Relationships

3 Ways Growing Up With Divorced Parents Helped Me To Understand Love

by Jenna Shnayerson

When I tell people my parents are divorced, I get a lot of “I'm sorry” and questions dancing around the topic of “what's it like to come from a split-up family?”

While having divorced parents was hard and forced me to grow up faster than some of my other friends, in the grand scheme of things, it wasn't that bad.

It taught me how to be responsible and allowed me to form a different kind of bond with both of my parents. At a very young age, it also taught me a lot about love and relationships.

I would see my parents date and fall in and out of love with other people. And when they did fall, I would watch them pick themselves up and move on. I would even watch my mom say no to numerous suitors just because she wanted to stay home with me and put me to bed at night.

Statistics say children in divorce inhabit a more difficult emotional landscape than those in intact families.

While I do admit I am somewhat cynical about finding love, I see kids from families with two parents who are just as cynical as me.

Understanding love and how to let someone in cannot solely be defined by whether or not your parents are together. Just because I come from a split family does not mean I am destined for marriage that will end in divorce as well.

If anything, I believe it has taught me how to be smarter, wiser and more selective with dating.

How to be alone and be okay with it

My mom was an amazing parent. She worked hard and took care of me, making sure she was always there to make me dinner.

Because I lived mostly with her when I was a little girl, she did not get to go out and meet people as often.

I never realized how much she sacrificed for me until I personally started dating. Night after night, she would put me to bed, and I never thought twice about what she did after.

What would she do after 8 pm? I never thought about this because she never voiced any resentment or loneliness.

She was always dedicated to being a mother, and never thought about going out and having a babysitter put me to bed.

On weekends, she looked forward to taking me out to dinner and staying in and watching a movie. I bet she sometimes wished she were getting ready on a date, or missed those butterflies that come during the early stages of dating.

But, she never let it show. She taught me how to be alone and happy at the same time. She taught me how to be independent and never sacrifice your loved ones just for a man.

Because of her, I have become comfortable in my skin and let good things and good relationships happen when they were meant to be.

The art of selectivity

My parents had a rule: "We must wait at least a year before introducing Jenna [me] to your significant other."

This rule was put into place in hopes of me not becoming attached to any of my parents' partners, only to see them break up in a couple of months. From this rule, I learned how to be selective about who I introduce to my friends and family.

I do this not because I fear my father would become too fond of my boyfriend, but because I want close friends and family to see how special my future beau is to me. I do this because I learned having a serious partner takes time and commitment.

By taking the time to be selective who I introduce to my loved ones, I force myself to think ahead and see if my partner is worth being a serious part of my life.

It has made me think seriously about who I choose to spend time with and if they are worth my time.

How to love and hold on to it

Of my two parents, my dad was the one who went on a majority of the dates.
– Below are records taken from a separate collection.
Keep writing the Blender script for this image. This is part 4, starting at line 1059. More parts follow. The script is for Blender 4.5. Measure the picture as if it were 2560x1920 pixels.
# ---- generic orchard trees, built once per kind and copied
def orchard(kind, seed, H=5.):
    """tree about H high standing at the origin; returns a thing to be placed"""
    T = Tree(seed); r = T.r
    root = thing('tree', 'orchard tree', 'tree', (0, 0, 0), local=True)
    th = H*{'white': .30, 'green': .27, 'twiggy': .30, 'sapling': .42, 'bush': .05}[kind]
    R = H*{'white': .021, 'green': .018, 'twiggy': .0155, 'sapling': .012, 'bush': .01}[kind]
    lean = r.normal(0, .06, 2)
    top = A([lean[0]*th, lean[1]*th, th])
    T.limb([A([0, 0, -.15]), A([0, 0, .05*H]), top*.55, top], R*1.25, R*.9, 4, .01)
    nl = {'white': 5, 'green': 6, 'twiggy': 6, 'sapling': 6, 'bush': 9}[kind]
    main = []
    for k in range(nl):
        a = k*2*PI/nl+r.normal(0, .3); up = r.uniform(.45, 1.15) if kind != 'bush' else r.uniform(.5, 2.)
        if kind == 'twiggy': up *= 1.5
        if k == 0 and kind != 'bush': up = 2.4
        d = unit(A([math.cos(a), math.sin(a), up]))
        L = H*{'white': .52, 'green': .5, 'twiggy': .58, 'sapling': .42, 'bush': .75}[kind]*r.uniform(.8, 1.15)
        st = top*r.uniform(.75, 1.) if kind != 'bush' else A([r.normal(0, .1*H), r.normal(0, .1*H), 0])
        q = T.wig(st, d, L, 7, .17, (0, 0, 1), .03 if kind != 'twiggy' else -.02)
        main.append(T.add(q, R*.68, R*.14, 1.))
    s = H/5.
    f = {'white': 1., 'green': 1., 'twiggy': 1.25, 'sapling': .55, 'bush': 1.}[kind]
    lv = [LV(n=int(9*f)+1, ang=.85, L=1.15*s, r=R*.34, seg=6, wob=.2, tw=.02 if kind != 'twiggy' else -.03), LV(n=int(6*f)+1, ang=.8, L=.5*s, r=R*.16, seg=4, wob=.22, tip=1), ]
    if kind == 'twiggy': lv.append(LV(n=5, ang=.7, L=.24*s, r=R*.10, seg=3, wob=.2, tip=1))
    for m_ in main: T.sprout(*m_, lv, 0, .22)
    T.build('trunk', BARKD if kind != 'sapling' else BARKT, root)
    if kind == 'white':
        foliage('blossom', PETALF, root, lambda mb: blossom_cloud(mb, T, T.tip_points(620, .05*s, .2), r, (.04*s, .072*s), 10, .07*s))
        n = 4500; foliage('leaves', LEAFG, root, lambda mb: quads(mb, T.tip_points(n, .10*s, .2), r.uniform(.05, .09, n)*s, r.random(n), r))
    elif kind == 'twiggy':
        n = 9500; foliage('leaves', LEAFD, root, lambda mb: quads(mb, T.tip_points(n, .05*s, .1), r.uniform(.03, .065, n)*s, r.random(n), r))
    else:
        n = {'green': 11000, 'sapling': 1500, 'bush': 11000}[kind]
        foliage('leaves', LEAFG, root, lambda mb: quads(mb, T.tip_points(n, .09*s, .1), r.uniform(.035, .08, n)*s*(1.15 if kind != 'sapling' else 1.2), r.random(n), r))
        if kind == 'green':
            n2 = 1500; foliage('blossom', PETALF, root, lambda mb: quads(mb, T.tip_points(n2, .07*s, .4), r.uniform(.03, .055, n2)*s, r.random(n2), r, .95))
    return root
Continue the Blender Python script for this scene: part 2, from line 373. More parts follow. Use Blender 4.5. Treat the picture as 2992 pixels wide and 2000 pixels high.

He was not a playboy or anything, but he enjoyed going out and meeting new people.

As a result, he had a few serious girlfriends I got to meet. They were all very nice and made a real effort to get to know me. However, they never stuck.

Even after a couple of years together, their relationship never turned into wedding bells. I would even grow attached to some of them and ask my dad why they were no longer together.

Sometimes, when he would end it, I thought my dad was making a big mistake and would never find his "one." However, last August he did.

He found the one woman he was happy to come home to every night. He found someone he could travel the world with and bring on family vacations.

When they got married, my dad showed me the kind of love a woman deserves. I now know why the others didn't work out.

By watching my dad fall in love, he has shown me what I deserve to have when I eventually get married.

While other kids had the luxury of having two parents who were already in love, I got to witness a real love story. And it was pretty f*cking awesome.